Not every joke lands, but I was surprised by how often gags I thought were a bit flat had some purpose later on. Early on, I found a grave with the name Arthur on it. “The snapping turtle got him,” the epitaph reads. It seemed like a forced attempt at being quirky, until five minutes later when I encountered the game’s first boss: a large, violent snapping turtle. Poor Arthur.
Hermit and Pig is frequently absurd in ways that remind me of classic ’90s cartoons like Dexter’s Laboratory and Cow and Chicken, but Heavy Lunch knows how to balance the absurdity without going overboard. The weirdness always fits a situation in some way and is never overdone to the point of being obnoxious, another benefit of the game’s reserved script. And it feels natural. You just accept things like quiche-baking man-pigs, cat detectives, post-industrial witches, and a town full of people happy to eat only mushrooms for the foreseeable future exist in Hermit and Pig‘s world. This is a game that’s confident in its silliness. It shows through not just in the script, but in a lot of attention to detail in things like character expressions and conversation timing (for example, a sardine-loving gremlin who dogs your steps during a routine fetch quest) that give Hermit and Pig a distinct identity beyond being just another retro-inspired RPG.

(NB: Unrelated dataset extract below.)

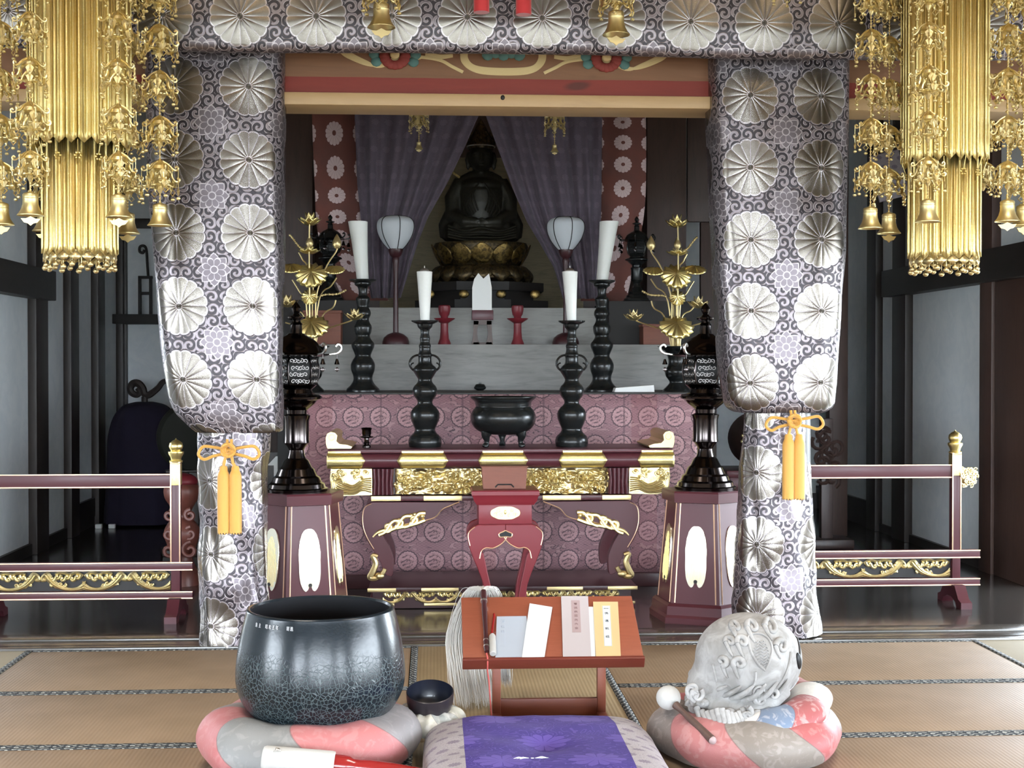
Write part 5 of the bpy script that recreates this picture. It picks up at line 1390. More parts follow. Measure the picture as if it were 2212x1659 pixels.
for pts, w_ in (([(674, 228), (680, 400), (690, 520), (742, 650)], 'left'), ([(1394, 228), (1396, 330), (1390, 470), (1352, 650)], 'right')):
    Yb = 11.45; wpx = 98
    cc = crv([(y, x) for x, y in pts], 8)
    def f(a, b):
        k = b * (len(cc) - 1); i = min(int(k), len(cc) - 2); fr = k - i
        py = cc[i][0] + (cc[i + 1][0] - cc[i][0]) * fr; pe = cc[i][1] + (cc[i + 1][1] - cc[i][1]) * fr
        px = (pe + wpx * a) if w_ == 'left' else (pe - wpx * (1 - a))
        return (XA(px, Yb), Yb + .018 * math.sin(a * 7 + b * 3), ZA(py, Yb))
    o = MB().grid(f, 16, 40, lambda a, b: (a * .375 + .045, -b * 1.6 + .02)).build('banner', MAT['mum'], ang=80, solid=.004)
    tag(o, 'rust coloured banner with white chrysanthemums at the %s of the altar' % w_, 'banner')
# dark bronze lanterns on the side ledges
for px, w_ in ((714, 'left'), (1375, 'right')):
    bronze_lantern('dark standing lantern in the shade beside the %s banner' % w_, px, 11.1, ZA(650, 10.95), .3, .62, 'iron')
# gilt pendants inside, under the lintel
gi = 'gilt pendants inside the altar recess'
strand(905, 322, 9.9, 'gilt pendant before the left purple curtain', gi, 268, 48, bell=.5, cap_s=.95, ncap=2)
strand(1198, 328, 9.9, 'gilt pendant before the right purple curtain', gi, 272, 48, bell=.5, cap_s=.95, ncap=2)
for o in list(bpy.data.objects):
    if o.get('group') == gi:
        o['category'] = 'hanging ornament'
# recess posts and dark boards at both sides
trim(MAT['brownwood'], XA(608, 12.3), XA(676, 12.3), 12.3, 12.5, 0, ZC)
trim(MAT['brownwood'], XA(1397, 12.3), XA(1482, 12.3), 12.3, 12.5, 0, ZC)
trim(MAT['brownwood'], XA(1482, 12.5), XA(1548, 12.5), 12.45, 12.5, ZA(478, 12.5), ZC)
trim(MAT['brownwood'], XA(540, 12.5), XA(608, 12.5), 12.45, 12.5, 0, ZC)
trim(MAT['brownwood'], XA(676, 12.9), XA(1397, 12.9), 12.9, 12.95, 0, ZC)
trim(MAT['brownwood'], XA(1792, 12.0), XA(1832, 12.0), 12.0, 12.12, 0, ZC)
trim(MAT['brownwood'], XA(1511, 12.6), XA(1546, 12.6), 12.55, 12.62, 0, ZA(478, 12.6))

# ------------------------------------------------------------------ side aisles
g = G(300, 1140); Yd = g.y; s = Yd / F_PX
t = thing('covered_drum', 'large drum under a dark purple cloth in the left aisle', 'drum', (XA(312, Yd + .3), Yd + .3, 0))
sd2 = (Yd + .3) / F_PX; ox = 312
outl = [(1143, 84, .30), (1100, 82, .30), (1040, 78, .30), (980, 76, .30), (940, 74, .30), (905, 66, .28), (885, 54, .24), (874, 40, .18), (868, 18, .08)]
rs = []
for y, hw, d in crv(outl, 4):
    rs.append([(hw * sd2 * math.copysign(abs(math.cos(a)) ** .8, math.cos(a)) * (1 + .03 * math.sin(a * 11 + y * .02)), d * math.sin(a) * (1 + .04 * math.sin(a * 9)), max(0.02, ZA(y, Yd + .3, 312))) for a in [2 * PI * k / 48 for k in range(48)]])
MB().rings(rs).build('cover_cloth', MAT['purplecover'], t, ang=80)
zt = ZA(868, Yd + .3)
m = MB().tube([(0, 0, zt - .02), (0, 0, zt + 12 * sd2)], .03, 8)
m.tube([((a - 312) * sd2, 0, ZA(b, Yd + .3)) for a, b in crv([(296, 838), (302, 846), (296, 852), (286, 848), (282, 838), (288, 828), (299, 828), (308, 838), (312, 850), (322, 852), (340, 838), (352, 824), (372, 822)], 5)], [.022 + .014 * math.sin(PI * i / 60) for i in range(61)], 8)
m.build('stand_crest', MAT['darkwood'], t)
m = MB()
for a in (228, 255): m.box(((a - 312) * sd2 + .02, -.33, .02), (.06, .05, .04), .008)
m.build('white_foot', MAT['paper'], t)
Yg = 11.2; c = P(418, 945, Yg)
t = thing('hanging_gong', 'large dark gong partly hidden behind the left pillar cover', 'gong', (c.x, c.y, 0), .25)
R = 76 * Yg / F_PX
m = MB().lathe([(.01, .05), (R * .3, .05), (R * .35, .04), (R * .9, .035), (R, .0), (R, -.10), (R * .94, -.10), (R * .9, 0), (.01, .02)], (0, 0, c.z), 40, m=Matrix.Rotation(PI / 2, 3, 'X')); m.build('gong_disc', MAT['olive'], t)
m = MB().bb(-.04, .04, -.03, .03, 0, c.z - R * .8, .01).bb(-.25, .25, -.12, .12, 0, .05, .01).bb(-.22, .22, -.06, .06, c.z - R * .98, c.z - R * .9, .01); m.build('stand', MAT['darkwood'], t)
g = G(378, 1262); Yd = g.y
t = thing('carved_drum_stand', 'carved red brown wooden stand between the left railing and pillar', 'stand', (XA(392, Yd), Yd, 0)); s = Yd / F_PX
m = MB()
pts = [(1262, 40), (1240, 36), (1205, 22), (1180, 30), (1150, 38), (1130, 30), (1115, 18), (1095, 24), (1075, 36), (1055, 38), (1045, 30)]
m.lathe([(r * s, max(0, ZA(y, Yd, 392))) for y, r in crv(pts, 4)], seg=24)
for q in (-1, 1):
    for y, r in ((1150, .05), (1185, .06), (1110, .04)): m.tube([(p[0], -.09, p[1]) for p in spiral(q * 22 * s, ZA(y, Yd, 392), r, .012, 1.5, q * 1.2, 16)], .014, 7)
m.build('carved_post', MAT['carved_brown'], t); MB().ell((0, 0, ZA(1040, Yd, 392)), (.11, .09, .06), 16).build('red_knob', MAT['redlac'], t)
Yp = 11.0; m = MB().prism([(-.02, 0), (.045, .07), (.065, .07), (.065, -.30), (.03, -.30), (.03, .0)], -.01, .01)
o = m.build('paper_tag', MAT['paper']); o.location = (XA(583, Yp), Yp, ZA(1003, Yp)); tag(o, 'white angled paper tag behind the left bronze lantern', 'paper')
MB__ = MB().bb(-.02, .10, .012, .03, -1.2, .1); q = MB__.build('tag_post', MAT['darkwood'], o)
# right aisle: big wooden fish drum on a lacquer table
Yr = 10.2; c = P(1640, 948, Yr); s = Yr / F_PX
t = thing('lacquer_table', 'dark red lacquer table behind the right bronze lantern', 'table', (c.x, c.y, 0)); ztb = ZA(1013, Yr)
MB().bb(-88 * s, 88 * s, -.26, .26, ztb - .05, ztb, .01).build('table_top', MAT['maroon'], t)
m = MB().bb(-80 * s, 80 * s, -.22, .22, ztb - .16, ztb - .05, .01); m.build('apron', MAT['maroon'], t)
for a in (-1, 1):
    for b in (-1, 1): MB().bb(a * 72 * s - .035, a * 72 * s + .035, b * .18 - .035, b * .18 + .035, 0, ztb - .15, .01).build('leg', MAT['maroon_dark'], t)
t = thing('barrel_drum', 'dark brown wooden drum on the red lacquer table, right aisle', 'drum', (c.x, c.y, ztb))
R = 62 * s
m = MB().lathe([(R * .86, -.26), (R * .96, -.15), (R, 0), (R * .96, .15), (R * .86, .26)], (0, 0, R), 36, m=Matrix.Rotation(PI / 2, 3, 'X')); m.build('drum_shell', MAT['drum'], t)
MB().lathe([(.01, .262), (R * .84, .262), (R * .86, .25), (.01, .25)], (0, 0, R), 36, m=Matrix.Rotation(PI / 2, 3, 'X')).build('drum_skin', MAT['olive'], t)
m = MB()
for k in range(28):
    a = 2 * PI * k / 28; m.ell((R * .88 * math.cos(a), -.25, R + R * .88 * math.sin(a)), .012, 7)
m.build('tack', MAT['brass'], t)
Yq = 11.3; t = thing('cloud_stand', 'dark carved stand behind the right pillar cover', 'stand', (XA(1785, Yq), Yq, 0)); s = Yq / F_PX
m = MB().bb(-.05, .05, -.04, .04, 0, ZA(905, Yq), .01).bb(-.2, .2, -.15, .15, 0, .08, .02)
rnd = random.Random(4)
for k in range(12): m.tube([(p[0], -.05, p[1]) for p in spiral(rnd.uniform(-.08, .08), ZA(940 + 9 * k, Yq), .07, .015, rnd.random() * 6, 1.1, 12)], .016, 6)
m.build('carved_post', MAT['drum'], t)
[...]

Hermit and Pig‘s combat gets the same attention, which is further proof that indie developers are the way forward for RPGs. It looks like your standard turn-based system… initially. Hermit is in the foreground facing his enemies across the field with a row of menu options at the screen’s border, all very Earthbound-esque. The first wrinkle shows up quickly, though. You have to make a string of key inputs for Hermit and Pig to attack, almost like a streamlined fighting game. One input makes Hermit lash out with a cane, while another directs him to slap a target or punch or kick it. It’s a small twist on the genre’s usual menu-based input commands, but one that — combined with a timer that counts down while you decide what to do — adds a welcome sense of urgency and strategy to every battle.
There’s also an option to shut the timer and quick-time input events off if you need it, and Hermit and Pig loses none of its inventiveness without them. Every enemy has a specific weakness tied to its nature, one that might change depending on how the fight progresses. A spider appears dangling on a thread of silk, so a slingshot or maybe a slap attack is best to start with. Once it’s on the ground? Stomp that sucker into eternity. Stepping on a snake is not a great idea, but hitting it from a distance with your cane is. And some enemies require a different approach depending on their behavior during battle. Birds go low to attack your feet and become vulnerable to physical attacks, while porcupines occasionally ball up and become invulnerable, so you have to time your attacks just right. Heavy Lunch expects you to pay attention and rewards you for doing it, and while the skillsets might be limited, Hermit and Pig puts them to use exceptionally well.
Major publishers might have convinced themselves that there’s no more life in traditional combat systems and that RPGs have to be big and cinematic to be worth an audience’s time, but Hermit and Pig is proof to the contrary. Sometimes you just need a little guy, his talking pig, and an oddball spirit.